Major mines increasingly tapping Canadian indigenous labour force

At last week’s Association for Mineral Exploration (AME) annual Roundup conference, Kim Rudd, parliamentary secretary to the minister of Natural Resources Canada, pointed out that mining is the largest employer of First Nations in Canada, employing 11,000 Indigenous people. (Image courtesy of the AME)

In recent years, two major copper mine proposals in B.C. – New Prosperity and Ajax – have been rejected by government, either largely or partly due to First Nations opposition.

What gets less publicity are mines that have been built with the support and co-operation of First Nations – Red Chris and Brucejack being among the most recent examples.

At last week’s Association for Mineral Exploration (AME) annual Roundup conference, Kim Rudd, parliamentary secretary to the minister of Natural Resources Canada, pointed out that mining is the largest employer of First Nations in Canada, employing 11,000 Indigenous people.

There are some 400 agreements between mining companies and First Nations across Canada, she said.

One theme at last week’s Roundup was the role resource industries like mining can play in reconciliation with Indigenous people.

Concern has been raised over the new NDP government’s adoption of the United Nations Declaration on the Rights of Indigenous Peoples (UNDRIP). The fear is that an UNDRIP clause that requires “free, prior and informed consent” from First Nations on development amounts to a veto. Scott Fraser, minister of Indigenous relations and reconciliation, says it doesn’t.

“The suggestion that the United Nations declaration is reducible to a veto on development is not accurate and in some cases is disingenuous,” Fraser said during a government and industry panel discussion.

What it does do, however, is require proper consultation and engagement from government. And as Fraser noted, some of the more successful mine developers in B.C. have already figured out that the key to success in B.C. is consulting early and earnestly with First Nations.

“In some cases, industry is well ahead of us,” Fraser said. “Involving First Nations from the beginning in a project, it’s not just the role of industry; it’s also the role of government.

“The idea that we can just say we consulted and we ticked that box, while in some estimation that might be some bare legal requirement, that’s not the route to success.”

Well before the UNDRIP was adopted in B.C., Teck Resources (TSX:TECK.B) was moving in a direction consistent with the declaration’s underlying principles. In 2015, it formalized its Indigenous Peoples policy and has been working with Reconciliation Canada on a company reconciliation action plan.

As some companies have learned, consulting and partnering with First Nations isn’t just a way to get social licence – it can also provide real solutions to labour challenges.

Rick Rule, president of Sprott U.S. Holdings Inc., is an American resource investor who is very familiar with B.C. and its companies.

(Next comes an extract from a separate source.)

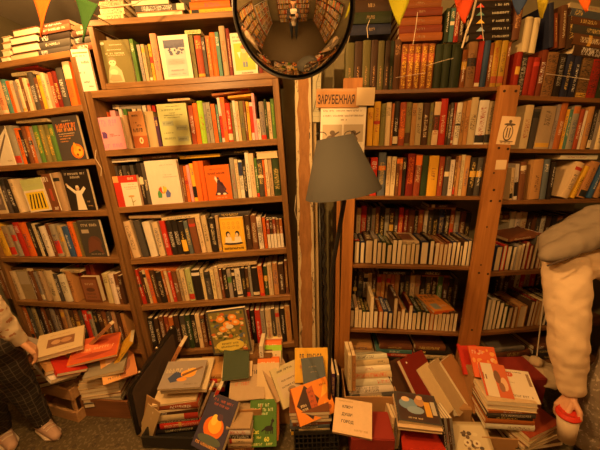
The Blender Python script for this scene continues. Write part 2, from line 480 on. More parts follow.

He said First Nations like the Tahltan have worked with resource companies to develop their own professional capacity and a skilled workforce.

“First Nations didn’t have the ability to tell if the representatives of the industry that they were talking to were telling the truth,” Rule said. “Now, when you go and talk to the Tahltan, there are Tahltan accountants, there are Tahltan lawyers, there are Tahltan geologists.”

Rule pointed to Pretium Resources Inc. (TSX:PVG) as an example of a company that is addressing labour issues by developing a workforce that includes many First Nations workers and contractors.

“We’re going to face a critical employment and skill shortage in B.C.,” Rule said. “Bob Quartermain, with Pretium, has proven that, with concerted effort, a native labour force – even one that hasn’t been induced to formal employment in the past – becomes a superior labour force over time, because they’re not fly-in, fly-out.

“The relationship between the mining industry and the First Nations will continue to be problematic for three or four years, while we get to know each other as equals. But the truth is, being regulated locally, rather than being regulated provincially or regulated federally, is the best possible circumstance.”